Type out the complete listing below word for word, without its pictures.

-------------------------

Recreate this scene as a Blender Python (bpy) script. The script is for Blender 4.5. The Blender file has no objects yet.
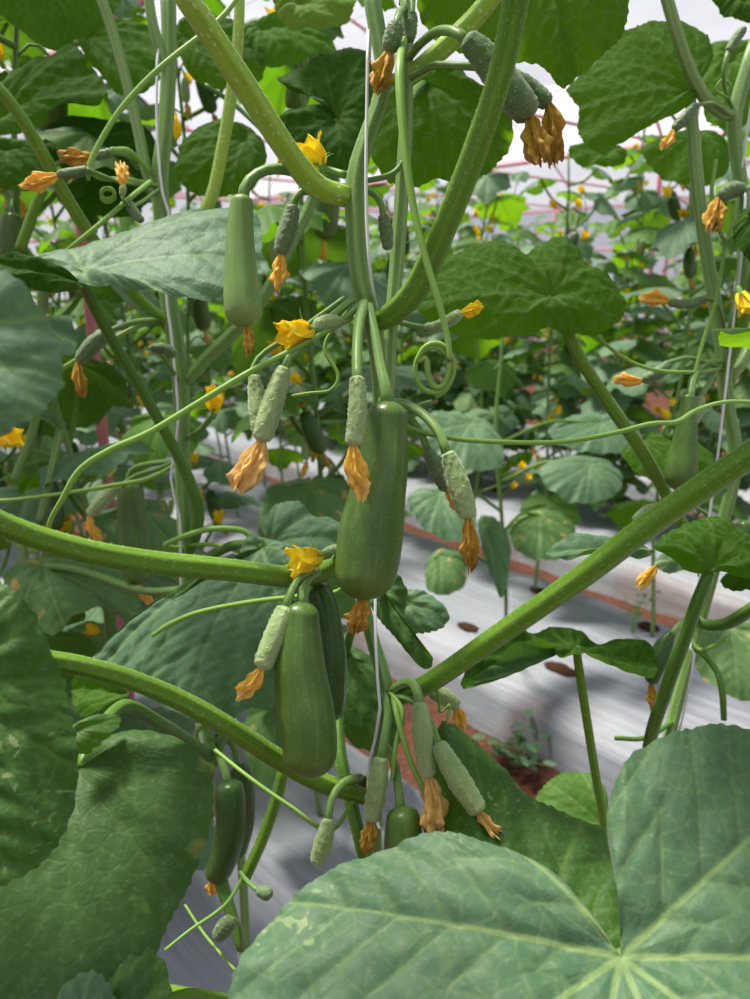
import bpy, math, random
import numpy as np
from mathutils import Vector, Matrix, Quaternion

# ------------------------------------------------------------------ basics
SC = bpy.context.scene
COL = SC.collection
FPX = 755.0
PITCH = math.radians(16.3)
EYE = Vector((0, 0, 1.2))
FWD = Vector((0, math.cos(PITCH), -math.sin(PITCH)))
UPV = Vector((0, math.sin(PITCH), math.cos(PITCH)))
RGT = Vector((1, 0, 0))
ROW = Vector((-0.652, 0.758, 0))       # direction along the beds
NRM = Vector((0.758, 0.652, 0))        # across the beds


def P(x, y, d):
    """Survey helper: the place seen at photo point (x, y) at distance d."""
    return EYE + FWD * d + RGT * ((x - 375) * d / FPX) + UPV * ((499.5 - y) * d / FPX)


def bedpt(n, s, z=0.0):
    return NRM * n + ROW * s + Vector((0, 0, z))


def sm(a, b, x):
    t = np.clip((x - a) / (b - a), 0, 1)
    return t * t * (3 - 2 * t)


def mesh_from(name, verts, faces, mats, uvs=None, attrs=None, smooth=True, fmat=None):
    me = bpy.data.meshes.new(name)
    me.from_pydata([tuple(v) for v in verts], [], faces)
    for m in mats:
        me.materials.append(m)
    if smooth:
        me.polygons.foreach_set('use_smooth', [True] * len(me.polygons))
    if fmat is not None:
        me.polygons.foreach_set('material_index', fmat)
    if uvs is not None:
        uvs = np.asarray(uvs, dtype=np.float32)
        lay = me.uv_layers.new(name='UVMap')
        idx = np.empty(len(me.loops), dtype=np.int32)
        me.loops.foreach_get('vertex_index', idx)
        lay.data.foreach_set('uv', uvs[idx].ravel())
    for k, a in (attrs or {}).items():
        at = me.attributes.new(k, 'FLOAT', 'POINT')
        at.data.foreach_set('value', np.asarray(a, dtype=np.float32))
    me.update()
    return me


def link(name, me, parent=None, label=None):
    o = bpy.data.objects.new(name, me)
    COL.objects.link(o)
    if parent is not None:
        o.parent = parent
        o.matrix_parent_inverse = Matrix.Translation(-world_loc(parent))
    if label:
        o['label'] = label
    return o


def world_loc(o):
    v = Vector(o.location)
    # every empty here is placed by translation only; meshes sit at their own origin
    if o.parent is not None:
        return world_loc(o.parent) + o.matrix_parent_inverse.translation + v
    return v


def thing(name, label, cat, loc=(0, 0, 0), group=None):
    o = bpy.data.objects.new(name, None)
    o.empty_display_size = 0.05
    COL.objects.link(o)
    o.location = loc
    o['label'] = label
    o['category'] = cat
    if group:
        o['group'] = group
    return o


def tag(o, label=None, cat=None, group=None, kind=None):
    for k, v in (('label', label), ('category', cat), ('group', group), ('kind', kind)):
        if v:
            o[k] = v
    return o


# ------------------------------------------------------------------ materials
class Mat:
    def __init__(self, name):
        self.m = bpy.data.materials.new(name)
        self.m.use_nodes = True
        self.t = self.m.node_tree
        self.t.nodes.clear()
        self.out = self.n('ShaderNodeOutputMaterial')

    def n(self, typ, **kw):
        nd = self.t.nodes.new(typ)
        for k, v in kw.items():
            setattr(nd, k, v)
        return nd

    def set(self, sock, v):
        if v is None:
            return
        if isinstance(v, bpy.types.NodeSocket):
            self.t.links.new(v, sock)
        elif isinstance(v, (tuple, list)) and len(v) == 3 and sock.type == 'RGBA':
            sock.default_value = (*v, 1)
        else:
            sock.default_value = v

    def mix(self, f, a, b, mode='MIX'):
        nd = self.n('ShaderNodeMix', data_type='RGBA', blend_type=mode)
        self.set(nd.inputs[0], f)
        self.set(nd.inputs[6], a)
        self.set(nd.inputs[7], b)
        return nd.outputs[2]

    def math(self, op, a, b=None, c=None, clamp=False):
        nd = self.n('ShaderNodeMath', operation=op, use_clamp=clamp)
        self.set(nd.inputs[0], a)
        self.set(nd.inputs[1], b)
        self.set(nd.inputs[2], c)
        return nd.outputs[0]

    def rng(self, v, a, b, c=0.0, d=1.0, smooth=True):
        nd = self.n('ShaderNodeMapRange', interpolation_type='SMOOTHSTEP' if smooth else 'LINEAR')
        for i, x in enumerate((v, a, b, c, d)):
            self.set(nd.inputs[i], x)
        return nd.outputs[0]

    def mapping(self, vec, scale=(1, 1, 1), loc=(0, 0, 0), rot=(0, 0, 0)):
        nd = self.n('ShaderNodeMapping')
        self.set(nd.inputs[0], vec)
        nd.inputs[1].default_value = loc
        nd.inputs[2].default_value = rot
        nd.inputs[3].default_value = scale
        return nd.outputs[0]

    def noise(self, vec, scale, detail=3, rough=0.55, dist=0.0):
        nd = self.n('ShaderNodeTexNoise')
        self.set(nd.inputs['Vector'], vec)
        nd.inputs['Scale'].default_value = scale
        nd.inputs['Detail'].default_value = detail
        nd.inputs['Roughness'].default_value = rough
        nd.inputs['Distortion'].default_value = dist
        return nd.outputs[0]

    def voro(self, vec, scale, feature='F1', out=0, rnd=1.0):
        nd = self.n('ShaderNodeTexVoronoi', feature=feature)
        self.set(nd.inputs['Vector'], vec)
        nd.inputs['Scale'].default_value = scale
        nd.inputs['Randomness'].default_value = rnd
        return nd.outputs[out]

    def bump(self, h, strength, dist):
        nd = self.n('ShaderNodeBump')
        nd.inputs['Strength'].default_value = strength
        nd.inputs['Distance'].default_value = dist
        self.set(nd.inputs['Height'], h)
        return nd.outputs[0]

    def pbr(self, col, rough=0.5, spec=0.5, normal=None, sheen=0.0, coat=0.0, sss=0.0):
        nd = self.n('ShaderNodeBsdfPrincipled')
        self.set(nd.inputs['Base Color'], col)
        self.set(nd.inputs['Roughness'], rough)
        self.set(nd.inputs['Specular IOR Level'], spec)
        if normal is not None:
            self.set(nd.inputs['Normal'], normal)
        nd.inputs['Sheen Weight'].default_value = sheen
        nd.inputs['Coat Weight'].default_value = coat
        if sss:
            nd.inputs['Subsurface Weight'].default_value = sss
            nd.inputs['Subsurface Radius'].default_value = (0.6, 1.0, 0.3)
            nd.inputs['Subsurface Scale'].default_value = 0.004
        return nd.outputs[0]

    def mixs(self, f, a, b):
        nd = self.n('ShaderNodeMixShader')
        self.set(nd.inputs[0], f)
        self.t.links.new(a, nd.inputs[1])
        self.t.links.new(b, nd.inputs[2])
        return nd.outputs[0]

    def done(self, sh):
        self.t.links.new(sh, self.out.inputs[0])
        return self.m

    def uv(self):
        return self.n('ShaderNodeTexCoord').outputs['UV']

    def obj(self):
        return self.n('ShaderNodeTexCoord').outputs['Object']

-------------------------

EXPECTED ANSWER:
Recreate this scene as a Blender Python (bpy) script. The script is for Blender 4.5. The Blender file has no objects yet.
import bpy, math, random
import numpy as np
from mathutils import Vector, Matrix, Quaternion

# ------------------------------------------------------------------ basics
SC = bpy.context.scene
COL = SC.collection
FPX = 755.0
PITCH = math.radians(16.3)
EYE = Vector((0, 0, 1.2))
FWD = Vector((0, math.cos(PITCH), -math.sin(PITCH)))
UPV = Vector((0, math.sin(PITCH), math.cos(PITCH)))
RGT = Vector((1, 0, 0))
ROW = Vector((-0.652, 0.758, 0))       # direction along the beds
NRM = Vector((0.758, 0.652, 0))        # across the beds


def P(x, y, d):
    """Survey helper: the place seen at photo point (x, y) at distance d."""
    return EYE + FWD * d + RGT * ((x - 375) * d / FPX) + UPV * ((499.5 - y) * d / FPX)


def bedpt(n, s, z=0.0):
    return NRM * n + ROW * s + Vector((0, 0, z))


def sm(a, b, x):
    t = np.clip((x - a) / (b - a), 0, 1)
    return t * t * (3 - 2 * t)


def mesh_from(name, verts, faces, mats, uvs=None, attrs=None, smooth=True, fmat=None):
    me = bpy.data.meshes.new(name)
    me.from_pydata([tuple(v) for v in verts], [], faces)
    for m in mats:
        me.materials.append(m)
    if smooth:
        me.polygons.foreach_set('use_smooth', [True] * len(me.polygons))
    if fmat is not None:
        me.polygons.foreach_set('material_index', fmat)
    if uvs is not None:
        uvs = np.asarray(uvs, dtype=np.float32)
        lay = me.uv_layers.new(name='UVMap')
        idx = np.empty(len(me.loops), dtype=np.int32)
        me.loops.foreach_get('vertex_index', idx)
        lay.data.foreach_set('uv', uvs[idx].ravel())
    for k, a in (attrs or {}).items():
        at = me.attributes.new(k, 'FLOAT', 'POINT')
        at.data.foreach_set('value', np.asarray(a, dtype=np.float32))
    me.update()
    return me


def link(name, me, parent=None, label=None):
    o = bpy.data.objects.new(name, me)
    COL.objects.link(o)
    if parent is not None:
        o.parent = parent
        o.matrix_parent_inverse = Matrix.Translation(-world_loc(parent))
    if label:
        o['label'] = label
    return o


def world_loc(o):
    v = Vector(o.location)
    # every empty here is placed by translation only; meshes sit at their own origin
    if o.parent is not None:
        return world_loc(o.parent) + o.matrix_parent_inverse.translation + v
    return v


def thing(name, label, cat, loc=(0, 0, 0), group=None):
    o = bpy.data.objects.new(name, None)
    o.empty_display_size = 0.05
    COL.objects.link(o)
    o.location = loc
    o['label'] = label
    o['category'] = cat
    if group:
        o['group'] = group
    return o


def tag(o, label=None, cat=None, group=None, kind=None):
    for k, v in (('label', label), ('category', cat), ('group', group), ('kind', kind)):
        if v:
            o[k] = v
    return o


# ------------------------------------------------------------------ materials
class Mat:
    def __init__(self, name):
        self.m = bpy.data.materials.new(name)
        self.m.use_nodes = True
        self.t = self.m.node_tree
        self.t.nodes.clear()
        self.out = self.n('ShaderNodeOutputMaterial')

    def n(self, typ, **kw):
        nd = self.t.nodes.new(typ)
        for k, v in kw.items():
            setattr(nd, k, v)
        return nd

    def set(self, sock, v):
        if v is None:
            return
        if isinstance(v, bpy.types.NodeSocket):
            self.t.links.new(v, sock)
        elif isinstance(v, (tuple, list)) and len(v) == 3 and sock.type == 'RGBA':
            sock.default_value = (*v, 1)
        else:
            sock.default_value = v

    def mix(self, f, a, b, mode='MIX'):
        nd = self.n('ShaderNodeMix', data_type='RGBA', blend_type=mode)
        self.set(nd.inputs[0], f)
        self.set(nd.inputs[6], a)
        self.set(nd.inputs[7], b)
        return nd.outputs[2]

    def math(self, op, a, b=None, c=None, clamp=False):
        nd = self.n('ShaderNodeMath', operation=op, use_clamp=clamp)
        self.set(nd.inputs[0], a)
        self.set(nd.inputs[1], b)
        self.set(nd.inputs[2], c)
        return nd.outputs[0]

    def rng(self, v, a, b, c=0.0, d=1.0, smooth=True):
        nd = self.n('ShaderNodeMapRange', interpolation_type='SMOOTHSTEP' if smooth else 'LINEAR')
        for i, x in enumerate((v, a, b, c, d)):
            self.set(nd.inputs[i], x)
        return nd.outputs[0]

    def mapping(self, vec, scale=(1, 1, 1), loc=(0, 0, 0), rot=(0, 0, 0)):
        nd = self.n('ShaderNodeMapping')
        self.set(nd.inputs[0], vec)
        nd.inputs[1].default_value = loc
        nd.inputs[2].default_value = rot
        nd.inputs[3].default_value = scale
        return nd.outputs[0]

    def noise(self, vec, scale, detail=3, rough=0.55, dist=0.0):
        nd = self.n('ShaderNodeTexNoise')
        self.set(nd.inputs['Vector'], vec)
        nd.inputs['Scale'].default_value = scale
        nd.inputs['Detail'].default_value = detail
        nd.inputs['Roughness'].default_value = rough
        nd.inputs['Distortion'].default_value = dist
        return nd.outputs[0]

    def voro(self, vec, scale, feature='F1', out=0, rnd=1.0):
        nd = self.n('ShaderNodeTexVoronoi', feature=feature)
        self.set(nd.inputs['Vector'], vec)
        nd.inputs['Scale'].default_value = scale
        nd.inputs['Randomness'].default_value = rnd
        return nd.outputs[out]

    def bump(self, h, strength, dist):
        nd = self.n('ShaderNodeBump')
        nd.inputs['Strength'].default_value = strength
        nd.inputs['Distance'].default_value = dist
        self.set(nd.inputs['Height'], h)
        return nd.outputs[0]

    def pbr(self, col, rough=0.5, spec=0.5, normal=None, sheen=0.0, coat=0.0, sss=0.0):
        nd = self.n('ShaderNodeBsdfPrincipled')
        self.set(nd.inputs['Base Color'], col)
        self.set(nd.inputs['Roughness'], rough)
        self.set(nd.inputs['Specular IOR Level'], spec)
        if normal is not None:
            self.set(nd.inputs['Normal'], normal)
        nd.inputs['Sheen Weight'].default_value = sheen
        nd.inputs['Coat Weight'].default_value = coat
        if sss:
            nd.inputs['Subsurface Weight'].default_value = sss
            nd.inputs['Subsurface Radius'].default_value = (0.6, 1.0, 0.3)
            nd.inputs['Subsurface Scale'].default_value = 0.004
        return nd.outputs[0]

    def mixs(self, f, a, b):
        nd = self.n('ShaderNodeMixShader')
        self.set(nd.inputs[0], f)
        self.t.links.new(a, nd.inputs[1])
        self.t.links.new(b, nd.inputs[2])
        return nd.outputs[0]

    def done(self, sh):
        self.t.links.new(sh, self.out.inputs[0])
        return self.m

    def uv(self):
        return self.n('ShaderNodeTexCoord').outputs['UV']

    def obj(self):
        return self.n('ShaderNodeTexCoord').outputs['Object']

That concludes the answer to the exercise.